Involving men, particularly elders and religious leaders, in
the campaign to eradicate FGM had also been useful. "Their
involvement has removed some of the myths that somehow the
practice has a religious significance," Haji said.
According to Ahmed Sheikh Abdirihman, professor of Islamic
law at the
East
African University in Bosasso, FGM has no basis in Islam.
"It is 'haram'
[prohibited] in Islam to do harm to the human body and there
is no question that this practice causes harm," he told IRIN.
"We tell everyone that they should not be fooled into
thinking that this practice is condoned by our religion.

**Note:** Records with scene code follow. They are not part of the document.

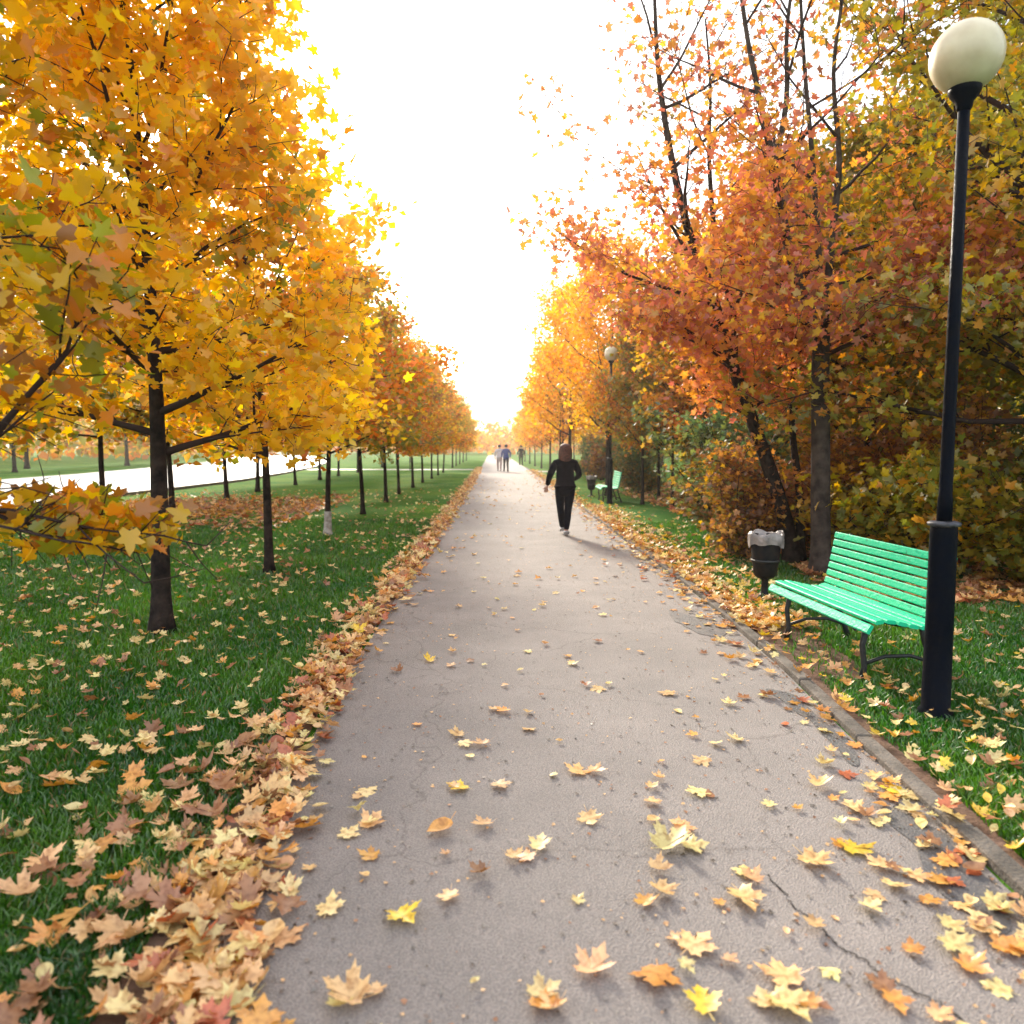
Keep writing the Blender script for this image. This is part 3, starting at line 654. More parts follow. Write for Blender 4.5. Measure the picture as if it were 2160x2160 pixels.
# small whip tree standing left in second row (white base) handled in rows; far wood closing the horizon
rg = np.random.default_rng(91)
def far_wood(name, x0, x1, y0, y1, n, zt, pal, leaf, label):
    P = np.stack([rg.uniform(x0, x1, n), rg.uniform(y0, y1, n), np.zeros(n)], 1)
    top = zt * (.72 + .28 * np.sin(P[:, 0] * .21 + 1) * np.sin(P[:, 1] * .17 + P[:, 0] * .05) + .12 * np.sin(P[:, 0] * .9 + P[:, 1] * .6))
    P[:, 2] = top * rg.uniform(0, 1, n) ** .7 + .3
    N = rg.normal(0, 1, (n, 3)); N[:, 2] = np.abs(N[:, 2])
    me = leaf_mesh(name, P, N, rg.uniform(0, 6, n), leaf * rg.uniform(.6, 1.4, n), pick_colours(pal, P * .15, rg), T_FAR, M_LEAF)
    return tag(link(name, me), label, 'wood', kind='stuff')
far_wood('far_wood', -75, -38, 20, 190, 20000, 9, 'amber', .8, 'distant autumn wood beyond the road on the left')
far_wood('far_wood', 15, 60, 4, 150, 26000, 11, 'mustard', .75, 'dense wood filling the far right side')
far_wood('far_wood', -60, 70, 150, 200, 16000, 6.5, 'amber', .9, 'distant wood closing the end of the path')

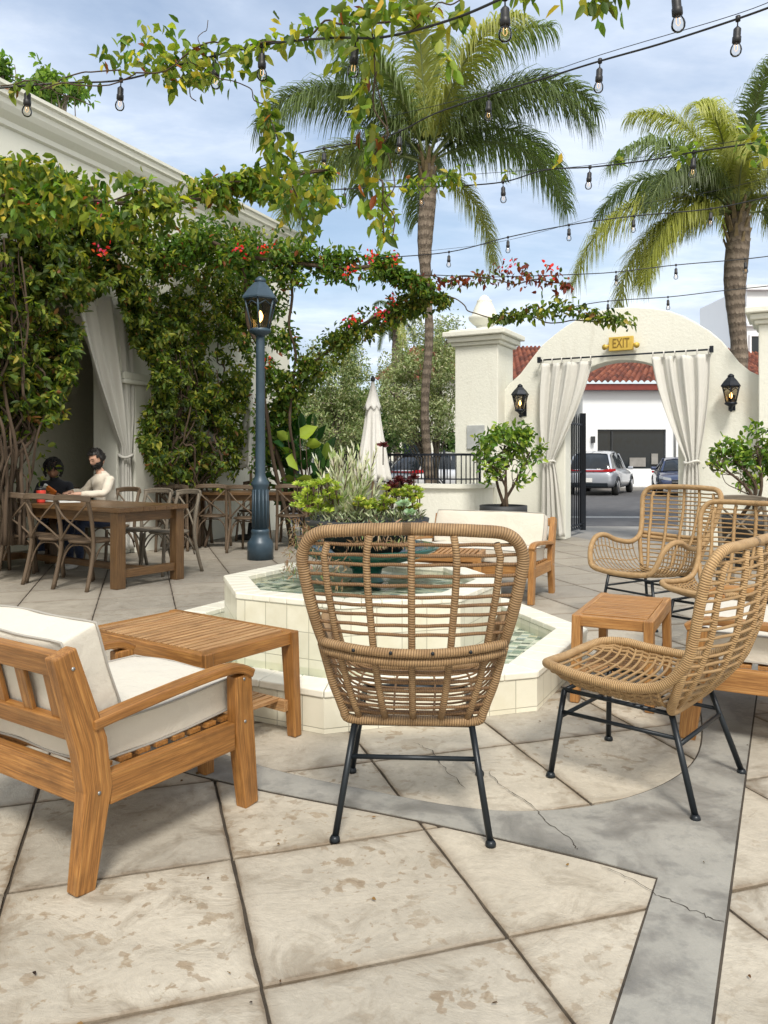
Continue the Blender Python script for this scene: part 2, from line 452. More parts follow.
def crack(t, q, sc, w, mk):
    nz = t.n('ShaderNodeTexNoise'); t.l(q, nz.inputs['Vector']); nz.inputs['Scale'].default_value = 3.5; nz.inputs['Detail'].default_value = 6
    mx = t.n('ShaderNodeMix', data_type='RGBA'); mx.blend_type = 'ADD'; mx.inputs[0].default_value = .35; t.l(q, mx.inputs[6]); t.l(nz.outputs['Color'], mx.inputs[7])
    v = t.n('ShaderNodeTexVoronoi'); v.feature = 'DISTANCE_TO_EDGE'; v.inputs['Scale'].default_value = sc; t.l(mx.outputs[2], v.inputs['Vector'])
    return t.math('MULTIPLY', t.math('LESS_THAN', v.outputs['Distance'], w), t.ramp(t.noise(q, .9, 2, .5), [(mk[0], 0.0), (mk[1], .8)]))
def m_paving():
    t = NT('stamped_concrete'); p = t.pos()
    a = t.attr('slab'); sl = t.n('ShaderNodeSeparateColor'); t.l(a.outputs['Color'], sl.inputs[0])
    # every slab reads the noise at its own offset
    add = t.n('ShaderNodeVectorMath', operation='ADD'); t.l(p, add.inputs[0]); sc = t.n('ShaderNodeVectorMath', operation='SCALE'); t.l(a.outputs['Color'], sc.inputs[0]); sc.inputs['Scale'].default_value = 37
    t.l(sc.outputs[0], add.inputs[1]); q = add.outputs[0]
    big = t.noise(q, 1.6, 6, .62, .4); mid = t.noise(q, 5.5, 7, .68, .8); fine = t.noise(q, 38, 6, .75)
    slate = t.noise(t.map(q, (1.4, 2.2, 1), (0, 0, .3)), 2.2, 8, .62, .9)
    c = t.ramp(big, [(.26, (.39, .36, .30)), (.5, (.56, .515, .43)), (.72, (.68, .63, .53))])
    c = t.mix(t.ramp(slate, [(.44, .0), (.50, .14), (.508, .20), (.513, .0), (.64, 0.0), (.66, .14), (.665, 0.0)]), c, (.30, .265, .21))
    # leaf-brown water stains, sparse
    st = t.noise(q, 12, 4, .6, .3); stm = t.noise(q, 1.1, 2, .5)
    k = t.math('MULTIPLY', t.ramp(st, [(.595, 0.0), (.61, .75), (.63, 1.0)]), t.ramp(stm, [(.50, 0.0), (.60, .95)]))
    c = t.mix(t.math('MULTIPLY', k, t.ramp(fine, [(.3, .35), (.6, .95)])), c, (.31, .225, .13))
    st2 = t.ramp(t.noise(q, 24, 3, .5, .3), [(.60, 0.0), (.64, .7)])
    c = t.mix(t.math('MULTIPLY', st2, t.ramp(stm, [(.42, 0.0), (.6, 1.0)])), c, (.28, .20, .12))
    c = t.mix(t.ramp(mid, [(.34, .65), (.48, 0.0)]), c, (.27, .225, .165))
    c = t.mix(t.math('MULTIPLY', fine, .7), c, (.26, .235, .19))
    # dirt gathered along the joints
    def edge(ax, off, pitch):
        d = t.n('ShaderNodeVectorMath', operation='DOT_PRODUCT'); t.l(p, d.inputs[0]); d.inputs[1].default_value = ax
        f = t.math('FRACT', t.math('DIVIDE', t.math('SUBTRACT', d.outputs['Value'], off), pitch)); return t.math('MULTIPLY', t.math('MINIMUM', f, t.math('SUBTRACT', 1.0, f)), pitch)
    ed = t.math('MINIMUM', edge((.95394, .29998, 0), .27, .645), edge((-.29998, .95394, 0), 2.445, .618))
    ed = t.math('ADD', ed, t.math('MULTIPLY', t.math('SUBTRACT', mid, .5), .05))
    c = t.mix(t.ramp(ed, [(.004, .75), (.016, .28), (.05, 0.0)]), c, (.17, .125, .08))
    # slab tone, greyer and darker further into the court
    c = t.mix(1.0, c, t.ramp(sl.outputs[0], [(0, (.80, .80, .80)), (1, (1.06, 1.04, 1.0))]), 'MULTIPLY')
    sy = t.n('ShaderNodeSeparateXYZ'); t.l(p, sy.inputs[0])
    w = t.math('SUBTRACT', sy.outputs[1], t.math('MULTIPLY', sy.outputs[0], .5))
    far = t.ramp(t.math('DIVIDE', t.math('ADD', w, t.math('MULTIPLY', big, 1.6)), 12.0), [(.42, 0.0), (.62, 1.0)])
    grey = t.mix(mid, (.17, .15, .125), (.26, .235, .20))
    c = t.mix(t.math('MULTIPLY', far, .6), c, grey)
    t.col(c).rough(t.ramp(mid, [(.3, .5), (.6, .78)]))
    h = t.math('ADD', t.math('MULTIPLY', slate, .6), t.math('ADD', t.math('MULTIPLY', mid, .8), t.math('MULTIPLY', fine, .15)))
    t.bump(h, .9, .014)
    return t.m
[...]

Nothing can be further from the truth."
Zeinab
said more and more mothers were coming out against the
practice, refusing to allow their daughters to be cut. But
to have a bigger impact, more needed to be done in rural
areas where the practice has most hold.
"We need
to take our awareness campaign to the rural areas in a big
way," she said.
Puntland
officials said they were encouraging civil society
organisations to fight FGM and making it part of the fight
for human rights and women’s rights.
"The
ministry has taken this issue to the highest levels of the
government and we are treating it as part of our fight
against gender-based violence," Saido Hussein Ali,
director-general of the Puntland Ministry of Women
Development and Family Affairs, said.